(Stored items from a collection)
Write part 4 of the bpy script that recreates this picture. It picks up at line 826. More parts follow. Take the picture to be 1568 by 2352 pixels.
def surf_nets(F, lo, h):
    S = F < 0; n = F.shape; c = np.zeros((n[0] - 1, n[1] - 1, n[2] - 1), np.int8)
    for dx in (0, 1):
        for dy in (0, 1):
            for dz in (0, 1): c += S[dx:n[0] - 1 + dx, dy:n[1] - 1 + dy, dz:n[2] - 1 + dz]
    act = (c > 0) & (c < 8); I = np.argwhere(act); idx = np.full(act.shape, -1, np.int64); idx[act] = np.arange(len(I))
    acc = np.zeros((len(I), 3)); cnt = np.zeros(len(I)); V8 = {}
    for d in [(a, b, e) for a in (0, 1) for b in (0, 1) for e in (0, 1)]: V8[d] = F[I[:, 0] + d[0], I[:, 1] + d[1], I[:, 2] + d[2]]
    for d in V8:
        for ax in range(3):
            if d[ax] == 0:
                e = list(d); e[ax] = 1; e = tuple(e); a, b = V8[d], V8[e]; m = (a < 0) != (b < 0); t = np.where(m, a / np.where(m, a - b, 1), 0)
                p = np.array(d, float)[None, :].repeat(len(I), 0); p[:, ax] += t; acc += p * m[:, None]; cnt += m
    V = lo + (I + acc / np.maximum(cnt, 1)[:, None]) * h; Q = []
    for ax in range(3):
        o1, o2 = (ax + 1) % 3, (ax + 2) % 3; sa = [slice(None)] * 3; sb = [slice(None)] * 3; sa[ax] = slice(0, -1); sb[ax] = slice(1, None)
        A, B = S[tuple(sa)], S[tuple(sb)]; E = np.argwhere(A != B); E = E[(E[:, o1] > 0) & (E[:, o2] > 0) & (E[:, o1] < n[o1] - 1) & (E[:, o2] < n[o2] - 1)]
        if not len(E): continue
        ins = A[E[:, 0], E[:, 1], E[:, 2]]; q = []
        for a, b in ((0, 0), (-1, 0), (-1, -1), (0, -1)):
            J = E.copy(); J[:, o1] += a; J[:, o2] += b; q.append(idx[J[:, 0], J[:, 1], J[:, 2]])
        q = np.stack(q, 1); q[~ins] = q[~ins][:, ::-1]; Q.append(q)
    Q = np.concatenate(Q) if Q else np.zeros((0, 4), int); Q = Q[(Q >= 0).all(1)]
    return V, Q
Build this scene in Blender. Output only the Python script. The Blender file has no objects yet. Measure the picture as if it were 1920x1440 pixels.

TASK TO COMPLETE:
Where a line holds "this", copy that line.

OUTPUT:
Write part 4 of the bpy script that recreates this picture. It picks up at line 826. More parts follow. Take the picture to be 1568 by 2352 pixels.
Build this scene in Blender. Output only the Python script. The Blender file has no objects yet. Measure the picture as if it were 1920x1440 pixels.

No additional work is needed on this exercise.